La voce di Forza Italia. Le prime reazioni di Forza Italia sono arrivate da un fedelissimo di Mantovani, il parlamentare Luca Squeri: "Abbinare il nome di Mario Mantovani alla 'ndrangheta è semplicemente ridicolo". Passa qualche ora e arriva il commento della coordinatrice lombarda azzurra, Maristella Gelmini, che distingue la posizione del sindaco di Seregno da quella di Mantovani. "Personalmente auspico che il sindaco di Seregno possa chiarire in tempi brevi la sua posizione - spiega la Gelmini -  se così non fosse, un passo indietro sarebbe doveroso per restituire serenità e credibilità alla vita amministrativa e alle istituzioni". Ma quanto a Mantovani precisa: "In questa vicenda appare sostanzialmente estraneo. Non si può accostare indebitamente il suo nome".

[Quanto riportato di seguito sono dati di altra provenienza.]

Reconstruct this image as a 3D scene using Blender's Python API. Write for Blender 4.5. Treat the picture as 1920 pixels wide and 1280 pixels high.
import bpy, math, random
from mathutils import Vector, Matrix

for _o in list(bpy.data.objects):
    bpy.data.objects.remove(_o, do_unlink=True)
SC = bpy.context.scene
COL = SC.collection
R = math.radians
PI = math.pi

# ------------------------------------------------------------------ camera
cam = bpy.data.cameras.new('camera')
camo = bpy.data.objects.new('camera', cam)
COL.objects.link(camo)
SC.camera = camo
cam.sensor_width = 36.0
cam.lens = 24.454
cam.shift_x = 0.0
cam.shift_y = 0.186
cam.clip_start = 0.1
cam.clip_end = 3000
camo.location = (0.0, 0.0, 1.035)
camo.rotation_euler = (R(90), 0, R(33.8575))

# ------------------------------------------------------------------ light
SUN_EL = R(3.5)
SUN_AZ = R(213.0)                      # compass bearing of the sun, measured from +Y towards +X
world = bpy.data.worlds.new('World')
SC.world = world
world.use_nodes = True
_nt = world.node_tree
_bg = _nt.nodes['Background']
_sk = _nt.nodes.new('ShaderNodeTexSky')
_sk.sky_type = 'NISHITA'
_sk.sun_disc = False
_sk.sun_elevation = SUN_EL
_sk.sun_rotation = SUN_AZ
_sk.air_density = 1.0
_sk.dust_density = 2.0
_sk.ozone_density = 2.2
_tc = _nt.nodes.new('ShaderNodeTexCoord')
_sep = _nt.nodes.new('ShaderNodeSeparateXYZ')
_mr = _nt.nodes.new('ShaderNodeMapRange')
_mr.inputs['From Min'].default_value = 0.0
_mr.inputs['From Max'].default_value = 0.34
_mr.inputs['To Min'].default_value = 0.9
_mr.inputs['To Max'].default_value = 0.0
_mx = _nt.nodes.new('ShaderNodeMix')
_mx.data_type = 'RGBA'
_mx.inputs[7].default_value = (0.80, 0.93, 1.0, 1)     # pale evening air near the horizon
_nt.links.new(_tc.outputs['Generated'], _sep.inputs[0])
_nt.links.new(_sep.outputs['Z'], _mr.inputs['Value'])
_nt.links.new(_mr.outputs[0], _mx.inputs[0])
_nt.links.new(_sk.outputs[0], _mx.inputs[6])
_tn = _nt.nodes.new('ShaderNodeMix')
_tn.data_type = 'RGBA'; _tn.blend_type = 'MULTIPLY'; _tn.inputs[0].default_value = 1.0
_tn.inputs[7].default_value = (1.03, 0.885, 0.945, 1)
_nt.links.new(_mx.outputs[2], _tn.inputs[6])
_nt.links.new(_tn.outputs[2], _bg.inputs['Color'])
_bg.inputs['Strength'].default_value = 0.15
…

Le querele. Ma è con Andrea Fiasconaro (M5S) e Pierfrancesco Majorino (Pd) che se la prende lo stesso Mantovani: "Leggo i giudizi e gli insulti che in queste ore mi rivolgono, sono solo offese da parte di chi non conosce nulla di ciò che viene contestato: è puro sciacallaggio politico". Fiasconaro lo chiama "mela marcia
che deve essere estirpata dalle istituzioni", ed "ex braccio destro di Maroni che ha timbrato il cartellino in quasi tutti gli scandali che hanno investito la Regione. Ora ci aspettiamo un Daspo definitivo da parte del governatore". L'assessore comunale Majorino parla invece di "due dei più assatanati protagonisti della caccia al migrante per ragioni di legalità e sicurezza dei nostri territori, il sindaco di Seregno e l'ex numero due di Maroni, sono coinvolti in vicende connesse alle inchieste che hanno portato anche ad arresti per 'ndrangheta. E ho detto tutto".